‘Actual science observations may take another 3 months’: Science institute head as Aditya L-1 reaches final orbit

How critical is this final manoeuvre for Aditya L1?

Previously, a number of fine calculations and comparisons with simulations were performed to understand the optimum orbit dimension as this has to match with the actual process. Out in space, there are other parameters too, which could possibly divert the trajectory. This final manoeuvre and optimisation are crucial, else the fuel will be spent from time to time thereby reducing the mission life at the Lagrange point. Once it is inserted into the halo orbit, then it is stable and the individual gravity will balance it.

Professor Dipankar Banerjee, Director of the Aryabhata Research Institute of Observational Sciences (ARIES), Nainital. (File)

How is a halo orbit different from the Low Earth Orbit, where satellites are commonly inserted?

It is entirely different. The Low Earth Orbit (LEO), located at altitude under 2,000 km, is much smaller in diameter. So, satellites and probes in the LEO are able to make several orbits around the Earth within a day.

The halo orbit is hundreds of thousands of kilometres larger in size and satellites moving in slow motion can typically take several months to complete one orbit. So, even if there are multiple missions at L1, they will not affect each other’s operations.

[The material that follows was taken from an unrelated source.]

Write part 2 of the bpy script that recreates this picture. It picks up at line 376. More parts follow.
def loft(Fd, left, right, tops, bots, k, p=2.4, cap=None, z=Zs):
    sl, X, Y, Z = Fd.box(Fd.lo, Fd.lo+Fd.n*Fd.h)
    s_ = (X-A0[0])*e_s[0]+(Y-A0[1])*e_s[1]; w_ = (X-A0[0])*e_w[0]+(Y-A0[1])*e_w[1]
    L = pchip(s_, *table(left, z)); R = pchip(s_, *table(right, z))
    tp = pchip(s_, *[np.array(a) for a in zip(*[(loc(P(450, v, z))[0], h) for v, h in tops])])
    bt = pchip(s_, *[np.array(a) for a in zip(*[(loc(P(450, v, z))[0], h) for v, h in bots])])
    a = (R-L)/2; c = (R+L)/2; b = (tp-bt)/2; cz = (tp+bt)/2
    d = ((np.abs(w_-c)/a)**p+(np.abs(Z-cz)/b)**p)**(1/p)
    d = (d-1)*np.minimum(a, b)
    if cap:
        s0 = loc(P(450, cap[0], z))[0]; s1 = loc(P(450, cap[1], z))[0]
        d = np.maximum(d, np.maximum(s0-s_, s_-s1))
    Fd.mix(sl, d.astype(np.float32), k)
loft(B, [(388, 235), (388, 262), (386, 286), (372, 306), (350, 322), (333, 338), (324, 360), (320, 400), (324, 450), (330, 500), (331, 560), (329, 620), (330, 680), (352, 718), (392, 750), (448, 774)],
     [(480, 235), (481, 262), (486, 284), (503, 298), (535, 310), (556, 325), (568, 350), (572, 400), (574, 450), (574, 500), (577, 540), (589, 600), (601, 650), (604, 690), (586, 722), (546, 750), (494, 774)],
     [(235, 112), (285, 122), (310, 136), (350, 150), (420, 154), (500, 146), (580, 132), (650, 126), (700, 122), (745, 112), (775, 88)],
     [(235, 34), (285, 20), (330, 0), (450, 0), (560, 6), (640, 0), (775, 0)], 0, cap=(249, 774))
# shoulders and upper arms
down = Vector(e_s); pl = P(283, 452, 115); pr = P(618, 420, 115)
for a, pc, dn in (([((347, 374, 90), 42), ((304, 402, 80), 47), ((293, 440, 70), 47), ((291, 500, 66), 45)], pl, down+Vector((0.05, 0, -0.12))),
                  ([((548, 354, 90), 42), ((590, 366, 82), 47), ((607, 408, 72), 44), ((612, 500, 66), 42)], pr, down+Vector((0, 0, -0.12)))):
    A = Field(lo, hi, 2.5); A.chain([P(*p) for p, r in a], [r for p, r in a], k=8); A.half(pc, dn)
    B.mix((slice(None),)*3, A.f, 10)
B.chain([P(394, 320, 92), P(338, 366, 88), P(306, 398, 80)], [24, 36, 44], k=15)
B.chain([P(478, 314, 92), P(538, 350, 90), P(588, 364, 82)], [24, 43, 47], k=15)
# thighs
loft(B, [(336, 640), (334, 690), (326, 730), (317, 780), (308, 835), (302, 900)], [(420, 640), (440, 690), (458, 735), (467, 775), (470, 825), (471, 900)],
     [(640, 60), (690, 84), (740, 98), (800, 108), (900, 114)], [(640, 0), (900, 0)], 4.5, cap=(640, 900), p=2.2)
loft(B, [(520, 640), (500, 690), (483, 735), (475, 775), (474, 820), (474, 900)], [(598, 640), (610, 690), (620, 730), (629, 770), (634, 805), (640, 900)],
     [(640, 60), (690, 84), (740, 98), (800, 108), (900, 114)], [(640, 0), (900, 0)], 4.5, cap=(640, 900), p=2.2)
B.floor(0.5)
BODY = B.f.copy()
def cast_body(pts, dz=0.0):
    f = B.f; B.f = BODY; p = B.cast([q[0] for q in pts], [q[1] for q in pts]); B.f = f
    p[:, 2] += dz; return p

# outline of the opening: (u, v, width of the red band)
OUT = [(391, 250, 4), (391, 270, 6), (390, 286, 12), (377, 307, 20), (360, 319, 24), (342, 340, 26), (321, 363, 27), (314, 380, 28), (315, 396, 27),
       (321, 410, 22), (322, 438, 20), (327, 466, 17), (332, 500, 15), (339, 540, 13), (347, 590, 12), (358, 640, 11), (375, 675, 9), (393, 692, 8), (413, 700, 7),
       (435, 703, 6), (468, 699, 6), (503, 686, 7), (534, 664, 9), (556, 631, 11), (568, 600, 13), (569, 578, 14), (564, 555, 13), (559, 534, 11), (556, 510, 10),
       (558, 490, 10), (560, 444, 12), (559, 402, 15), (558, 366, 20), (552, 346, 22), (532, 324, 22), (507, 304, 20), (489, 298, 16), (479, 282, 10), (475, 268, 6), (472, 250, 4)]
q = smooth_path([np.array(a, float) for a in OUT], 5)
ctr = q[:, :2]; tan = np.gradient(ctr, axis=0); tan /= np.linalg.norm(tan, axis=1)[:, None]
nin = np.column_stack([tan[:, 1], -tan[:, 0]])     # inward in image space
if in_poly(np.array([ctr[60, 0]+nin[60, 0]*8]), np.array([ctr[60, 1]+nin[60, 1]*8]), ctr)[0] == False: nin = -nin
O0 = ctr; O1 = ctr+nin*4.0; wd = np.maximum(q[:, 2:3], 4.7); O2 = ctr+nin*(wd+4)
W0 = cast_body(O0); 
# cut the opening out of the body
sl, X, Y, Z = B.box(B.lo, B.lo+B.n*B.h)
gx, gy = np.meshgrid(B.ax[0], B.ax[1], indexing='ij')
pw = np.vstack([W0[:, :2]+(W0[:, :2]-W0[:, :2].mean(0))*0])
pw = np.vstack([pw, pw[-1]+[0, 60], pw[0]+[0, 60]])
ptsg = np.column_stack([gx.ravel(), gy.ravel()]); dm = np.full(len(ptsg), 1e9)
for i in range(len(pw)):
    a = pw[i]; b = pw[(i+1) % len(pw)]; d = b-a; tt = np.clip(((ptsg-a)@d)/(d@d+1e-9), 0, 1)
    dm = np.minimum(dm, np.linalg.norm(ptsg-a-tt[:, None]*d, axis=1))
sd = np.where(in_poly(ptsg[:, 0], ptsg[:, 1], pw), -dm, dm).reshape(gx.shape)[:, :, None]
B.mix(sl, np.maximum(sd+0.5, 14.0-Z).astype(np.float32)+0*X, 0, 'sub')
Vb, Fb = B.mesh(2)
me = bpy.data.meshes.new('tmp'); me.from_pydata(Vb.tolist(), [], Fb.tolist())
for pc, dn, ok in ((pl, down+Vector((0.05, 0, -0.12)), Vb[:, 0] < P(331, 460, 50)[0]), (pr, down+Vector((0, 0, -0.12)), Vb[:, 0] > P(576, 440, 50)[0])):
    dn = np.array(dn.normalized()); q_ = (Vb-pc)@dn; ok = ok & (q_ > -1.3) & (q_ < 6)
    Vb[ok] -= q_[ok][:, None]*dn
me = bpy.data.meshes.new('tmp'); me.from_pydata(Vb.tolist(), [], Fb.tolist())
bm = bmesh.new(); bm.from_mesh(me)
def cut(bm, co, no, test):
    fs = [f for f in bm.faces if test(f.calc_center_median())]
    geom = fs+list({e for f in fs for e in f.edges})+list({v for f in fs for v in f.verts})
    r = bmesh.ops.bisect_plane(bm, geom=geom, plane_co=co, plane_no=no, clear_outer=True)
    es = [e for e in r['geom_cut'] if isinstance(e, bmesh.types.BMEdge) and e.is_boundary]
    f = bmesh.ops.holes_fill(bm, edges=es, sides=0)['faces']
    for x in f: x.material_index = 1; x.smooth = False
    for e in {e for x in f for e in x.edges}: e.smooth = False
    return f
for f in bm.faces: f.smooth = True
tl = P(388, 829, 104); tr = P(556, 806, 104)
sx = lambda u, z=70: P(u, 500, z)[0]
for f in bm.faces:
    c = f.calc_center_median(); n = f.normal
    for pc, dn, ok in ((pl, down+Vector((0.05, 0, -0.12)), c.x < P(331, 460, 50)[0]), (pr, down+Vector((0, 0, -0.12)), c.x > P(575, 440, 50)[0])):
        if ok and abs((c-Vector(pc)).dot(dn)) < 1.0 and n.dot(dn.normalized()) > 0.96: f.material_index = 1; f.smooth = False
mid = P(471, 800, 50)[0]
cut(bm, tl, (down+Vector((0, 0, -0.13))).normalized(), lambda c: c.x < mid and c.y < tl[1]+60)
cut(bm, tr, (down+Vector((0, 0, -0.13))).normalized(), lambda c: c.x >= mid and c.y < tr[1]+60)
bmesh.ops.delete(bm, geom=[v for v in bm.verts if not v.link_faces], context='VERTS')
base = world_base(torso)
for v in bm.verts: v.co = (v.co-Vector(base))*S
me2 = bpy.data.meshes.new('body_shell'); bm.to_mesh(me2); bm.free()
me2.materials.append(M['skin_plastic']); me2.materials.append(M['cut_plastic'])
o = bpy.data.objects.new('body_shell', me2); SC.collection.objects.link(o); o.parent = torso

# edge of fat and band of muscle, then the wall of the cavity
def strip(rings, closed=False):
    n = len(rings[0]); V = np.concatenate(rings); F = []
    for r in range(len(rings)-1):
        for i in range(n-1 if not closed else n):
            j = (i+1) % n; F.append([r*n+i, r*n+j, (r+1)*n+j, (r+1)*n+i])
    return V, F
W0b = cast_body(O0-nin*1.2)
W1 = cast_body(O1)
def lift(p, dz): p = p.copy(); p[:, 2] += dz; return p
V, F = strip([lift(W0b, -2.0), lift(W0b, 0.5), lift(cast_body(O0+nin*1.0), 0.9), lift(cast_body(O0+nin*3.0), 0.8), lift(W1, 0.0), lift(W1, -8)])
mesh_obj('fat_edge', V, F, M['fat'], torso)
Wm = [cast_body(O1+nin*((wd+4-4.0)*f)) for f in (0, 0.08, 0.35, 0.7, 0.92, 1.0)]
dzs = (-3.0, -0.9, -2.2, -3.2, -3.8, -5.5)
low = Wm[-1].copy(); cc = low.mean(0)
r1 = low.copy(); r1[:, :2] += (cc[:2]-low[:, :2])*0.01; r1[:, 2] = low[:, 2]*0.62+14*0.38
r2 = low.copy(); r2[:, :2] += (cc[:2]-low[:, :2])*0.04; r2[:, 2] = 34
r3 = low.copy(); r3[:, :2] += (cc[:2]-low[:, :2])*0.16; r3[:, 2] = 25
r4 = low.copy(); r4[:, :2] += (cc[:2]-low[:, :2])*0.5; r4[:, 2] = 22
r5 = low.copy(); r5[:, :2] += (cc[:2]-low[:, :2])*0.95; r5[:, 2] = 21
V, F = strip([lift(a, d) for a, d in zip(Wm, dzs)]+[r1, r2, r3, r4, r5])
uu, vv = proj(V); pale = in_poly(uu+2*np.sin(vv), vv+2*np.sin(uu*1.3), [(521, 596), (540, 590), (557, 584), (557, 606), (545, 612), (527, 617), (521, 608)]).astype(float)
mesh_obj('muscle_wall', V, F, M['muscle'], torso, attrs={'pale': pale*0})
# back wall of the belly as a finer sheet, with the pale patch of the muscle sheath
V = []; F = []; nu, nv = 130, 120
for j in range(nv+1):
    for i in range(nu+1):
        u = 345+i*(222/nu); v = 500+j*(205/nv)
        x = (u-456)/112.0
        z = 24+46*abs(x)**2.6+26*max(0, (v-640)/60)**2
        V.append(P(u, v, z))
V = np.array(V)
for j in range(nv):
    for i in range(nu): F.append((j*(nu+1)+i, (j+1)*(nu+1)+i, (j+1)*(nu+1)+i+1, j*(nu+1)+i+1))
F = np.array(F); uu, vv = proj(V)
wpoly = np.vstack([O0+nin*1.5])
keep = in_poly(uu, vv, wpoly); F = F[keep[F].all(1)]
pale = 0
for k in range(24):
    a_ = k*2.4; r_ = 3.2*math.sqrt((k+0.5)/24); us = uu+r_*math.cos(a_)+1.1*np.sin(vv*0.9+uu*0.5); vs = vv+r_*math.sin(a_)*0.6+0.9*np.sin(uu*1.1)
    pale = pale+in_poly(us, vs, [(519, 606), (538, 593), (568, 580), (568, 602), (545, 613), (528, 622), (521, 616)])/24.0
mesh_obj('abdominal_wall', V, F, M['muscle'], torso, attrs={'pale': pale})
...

Another advantage of being at L1 is in obtaining uninterrupted Sun viewing for extended time periods.

Once Aditya L1 is inserted in the orbit, what next?

Seeing the stability of the satellite, a majority of the instruments onboard Aditya L1 have already started operations during the cruise phase, though not operational continuously. Some of the in-situ (on site) observations have remained turned on continuously and have been recording data. The X-ray payloads have monitored and captured the solar flares. All these are part of the pre-commissioning phase tests. After the insertion, one after another, there will be sequential turning on of the instruments. All the instruments will be checked for their health and calibrations performed. Since these instruments are highly complex, the commencement of actual science observations may take another three months or so.

How is the Aditya L1 mission different from other solar missions attempted before?

The combination of instruments onboard Aditya are going to be operational for the first time ever at L1. No similar instruments were present during previous missions. Aditya has unique and different instruments with better capabilities than the solar missions undertaken so far.

Aditya’s coronagraph has the ability to look very close at the Sun. It has an X-ray spectrometer. In addition, there are instruments capable of performing multi-slit spectroscopy, spectro-polarimetry and taking full-disc near ultraviolet images… All of these are new elements.

With Aditya L1, India now gets a dedicated mission to study the Sun. What efforts are on to strengthen the community of solar physicists in India?

In November last year, ARIES hosted a workshop ‘Beyond Aditya L1 – Exploring the future of Indian Solar Physics from Space’. The community in India has already started discussions about the next solar mission from India along with the possible instruments. There is consideration of missions to Lagrange point 5 or out of ecliptic orbit. There could be short and long-term missions. We would also like a small satellite, like X-ray Polarimeter Satellite (XPoSat).